Égyptomanie française

L’Égypte fait recette en France plus qu’ailleurs, et l’exposition de ses merveilles est la promesse d’un succès assuré. Une égyptomanie dont le grand mage est à l’honneur en 2022, Jean-François Champollion qui, il y a deux cents ans, a percé le mystère des hiéroglyphes. « Il est le père de l’égyptologie moderne et a permis de comprendre une civilisation restée muette pendant 1 500 ans », explique l’égyptologue Jean-Luc Fournet, un des commissaires de l’exposition « Champollion 1822 », organisée en septembre au Collège de France, où le savant fonda la toute première chaire consacrée à l’étude de l’Égypte antique. Du 28 septembre 2022 au 16 janvier suivant, le Louvre-Lens proposera également une exposition sur le savant et « la voie des hiéroglyphes ».

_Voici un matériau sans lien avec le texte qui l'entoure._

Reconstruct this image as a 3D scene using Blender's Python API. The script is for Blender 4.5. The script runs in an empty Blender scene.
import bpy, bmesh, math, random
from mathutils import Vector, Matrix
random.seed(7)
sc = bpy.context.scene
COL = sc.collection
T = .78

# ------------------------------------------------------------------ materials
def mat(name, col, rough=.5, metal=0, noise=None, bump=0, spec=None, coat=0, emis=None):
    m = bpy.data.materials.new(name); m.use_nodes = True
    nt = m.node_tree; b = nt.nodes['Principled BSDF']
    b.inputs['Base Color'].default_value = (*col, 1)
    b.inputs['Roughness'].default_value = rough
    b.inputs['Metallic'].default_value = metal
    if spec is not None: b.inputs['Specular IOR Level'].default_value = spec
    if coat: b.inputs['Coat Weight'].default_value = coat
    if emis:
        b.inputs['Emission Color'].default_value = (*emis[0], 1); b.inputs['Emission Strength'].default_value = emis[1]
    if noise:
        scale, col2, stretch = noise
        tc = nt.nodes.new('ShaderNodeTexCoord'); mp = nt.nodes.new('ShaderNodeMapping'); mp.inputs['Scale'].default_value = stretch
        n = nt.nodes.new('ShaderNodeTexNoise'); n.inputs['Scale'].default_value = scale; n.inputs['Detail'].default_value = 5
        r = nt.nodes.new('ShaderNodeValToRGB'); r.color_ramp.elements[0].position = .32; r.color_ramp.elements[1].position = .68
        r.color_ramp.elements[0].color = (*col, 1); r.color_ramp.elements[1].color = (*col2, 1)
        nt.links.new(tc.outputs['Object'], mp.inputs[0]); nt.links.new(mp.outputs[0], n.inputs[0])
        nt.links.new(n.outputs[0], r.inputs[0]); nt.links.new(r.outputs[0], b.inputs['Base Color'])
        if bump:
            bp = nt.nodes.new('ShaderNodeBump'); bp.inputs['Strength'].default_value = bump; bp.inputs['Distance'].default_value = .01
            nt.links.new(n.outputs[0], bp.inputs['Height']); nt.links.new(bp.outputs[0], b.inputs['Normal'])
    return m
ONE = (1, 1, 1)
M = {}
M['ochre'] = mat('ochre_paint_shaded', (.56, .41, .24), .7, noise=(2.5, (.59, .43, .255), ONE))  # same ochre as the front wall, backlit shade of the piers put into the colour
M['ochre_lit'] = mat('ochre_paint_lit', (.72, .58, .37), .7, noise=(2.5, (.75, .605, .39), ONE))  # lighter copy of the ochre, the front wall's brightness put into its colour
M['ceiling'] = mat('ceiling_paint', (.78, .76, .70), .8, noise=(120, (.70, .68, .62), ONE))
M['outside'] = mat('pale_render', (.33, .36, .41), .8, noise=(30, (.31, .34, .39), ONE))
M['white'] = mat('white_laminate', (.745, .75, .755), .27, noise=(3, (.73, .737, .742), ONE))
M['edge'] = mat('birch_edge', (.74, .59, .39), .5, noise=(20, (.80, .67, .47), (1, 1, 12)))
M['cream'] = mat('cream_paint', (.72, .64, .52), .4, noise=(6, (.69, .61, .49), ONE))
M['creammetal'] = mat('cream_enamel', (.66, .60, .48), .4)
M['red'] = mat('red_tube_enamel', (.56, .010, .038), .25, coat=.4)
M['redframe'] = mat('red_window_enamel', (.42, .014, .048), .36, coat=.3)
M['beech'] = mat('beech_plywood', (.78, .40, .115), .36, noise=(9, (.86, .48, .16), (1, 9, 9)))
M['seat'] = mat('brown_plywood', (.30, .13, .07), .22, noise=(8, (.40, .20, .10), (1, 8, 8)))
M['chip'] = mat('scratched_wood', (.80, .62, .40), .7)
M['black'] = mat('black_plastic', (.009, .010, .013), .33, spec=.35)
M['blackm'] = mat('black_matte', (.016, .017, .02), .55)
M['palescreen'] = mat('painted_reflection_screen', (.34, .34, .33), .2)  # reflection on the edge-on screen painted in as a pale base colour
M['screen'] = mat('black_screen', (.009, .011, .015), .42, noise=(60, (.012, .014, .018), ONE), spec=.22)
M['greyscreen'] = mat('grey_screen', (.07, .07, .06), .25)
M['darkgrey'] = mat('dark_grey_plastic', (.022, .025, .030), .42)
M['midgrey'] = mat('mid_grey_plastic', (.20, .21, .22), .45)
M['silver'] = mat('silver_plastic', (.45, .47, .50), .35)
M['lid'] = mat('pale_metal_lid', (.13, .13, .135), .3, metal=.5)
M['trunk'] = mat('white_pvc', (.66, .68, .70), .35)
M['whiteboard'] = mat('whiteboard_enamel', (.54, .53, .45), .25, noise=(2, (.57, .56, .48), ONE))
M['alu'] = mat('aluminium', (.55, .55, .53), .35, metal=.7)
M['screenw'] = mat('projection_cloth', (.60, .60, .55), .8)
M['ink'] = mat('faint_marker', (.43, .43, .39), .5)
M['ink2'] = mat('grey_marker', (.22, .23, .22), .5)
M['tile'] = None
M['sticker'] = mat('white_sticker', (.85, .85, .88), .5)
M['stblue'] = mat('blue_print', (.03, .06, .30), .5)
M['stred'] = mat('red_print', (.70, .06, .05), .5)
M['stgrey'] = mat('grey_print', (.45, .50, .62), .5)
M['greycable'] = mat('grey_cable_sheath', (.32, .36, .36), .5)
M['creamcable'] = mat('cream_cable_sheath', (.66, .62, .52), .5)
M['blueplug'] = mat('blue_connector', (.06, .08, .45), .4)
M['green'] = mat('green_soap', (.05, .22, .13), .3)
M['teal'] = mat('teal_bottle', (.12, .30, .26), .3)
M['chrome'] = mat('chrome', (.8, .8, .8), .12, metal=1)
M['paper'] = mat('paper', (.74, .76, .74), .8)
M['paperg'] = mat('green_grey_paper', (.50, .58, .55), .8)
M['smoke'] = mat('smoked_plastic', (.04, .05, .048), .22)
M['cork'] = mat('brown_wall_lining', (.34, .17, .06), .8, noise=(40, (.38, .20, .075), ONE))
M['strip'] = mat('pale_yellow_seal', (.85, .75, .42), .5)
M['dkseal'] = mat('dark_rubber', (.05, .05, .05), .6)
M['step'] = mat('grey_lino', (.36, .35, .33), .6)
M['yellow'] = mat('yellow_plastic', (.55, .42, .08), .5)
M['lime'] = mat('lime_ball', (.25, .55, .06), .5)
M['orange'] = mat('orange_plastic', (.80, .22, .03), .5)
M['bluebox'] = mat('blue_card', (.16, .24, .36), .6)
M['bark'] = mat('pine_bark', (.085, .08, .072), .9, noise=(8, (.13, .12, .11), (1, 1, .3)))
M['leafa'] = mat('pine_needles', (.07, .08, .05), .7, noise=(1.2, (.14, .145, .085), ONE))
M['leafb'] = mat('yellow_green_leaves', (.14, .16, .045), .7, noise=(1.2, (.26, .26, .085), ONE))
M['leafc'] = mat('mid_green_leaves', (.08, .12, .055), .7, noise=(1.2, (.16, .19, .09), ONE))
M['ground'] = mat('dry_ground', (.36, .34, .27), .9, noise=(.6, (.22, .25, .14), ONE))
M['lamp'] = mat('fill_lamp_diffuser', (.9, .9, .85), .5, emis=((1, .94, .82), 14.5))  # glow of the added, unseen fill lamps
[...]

La célébration du maître déchiffreur sera aussi celle de l’écriture si particulière des anciens Égyptiens dont l’originalité – et longtemps le secret participent à la fascination pour la civilisation des pharaons. « L’idée d’une Égypte terre de sagesse et de mystères nous a été léguée par l’image qu’en avaient les Grecs et les Romains et au fait que, pendant des siècles, ne pouvant accéder aux textes, nous avons inventé tout ce que nous voulions sur les hiéroglyphes », resitue Fournet. Dès le IIe siècle de notre ère, les temples où l’on enseigne son écriture sont négligés, et la christianisation de l’empire porte le coup de grâce : la dernière inscription hiéroglyphique connue, maladroitement gravée sur l’île de Philæ, remonte à 394. Mais la langue des anciens a perduré dans celle des Coptes chrétiens, écrite en alphabet grec, et c’est par elle que Champollion a pu en découvrir les structures et le fonctionnement.

L’exposition du Collège de France se terminera sur la présentation de la statue du savant par Bartholdi – l’auteur de la statue de la Liberté –, qui trône dans la cour du célèbre institut. Sur celle-ci, Fournet rapporte une polémique récente, qui a plus à voir avec la tendance décolonialiste qu’avec l’étude des textes anciens : « Cette œuvre montre Champollion posant le pied sur la tête d’un sphinx, ce qui a été interprété, notamment par nos visiteurs égyptiens, comme une marque insupportable d’humiliation de l’Égypte. Or il n’en est rien, cette position illustre la victoire du savant sur l’énigme des hiéroglyphes dont le sphinx est le symbole. » Les temples d’Amon se sont depuis longtemps effondrés, mais les souvenirs des pharaons restent sacrés pour encore bien des adorateurs.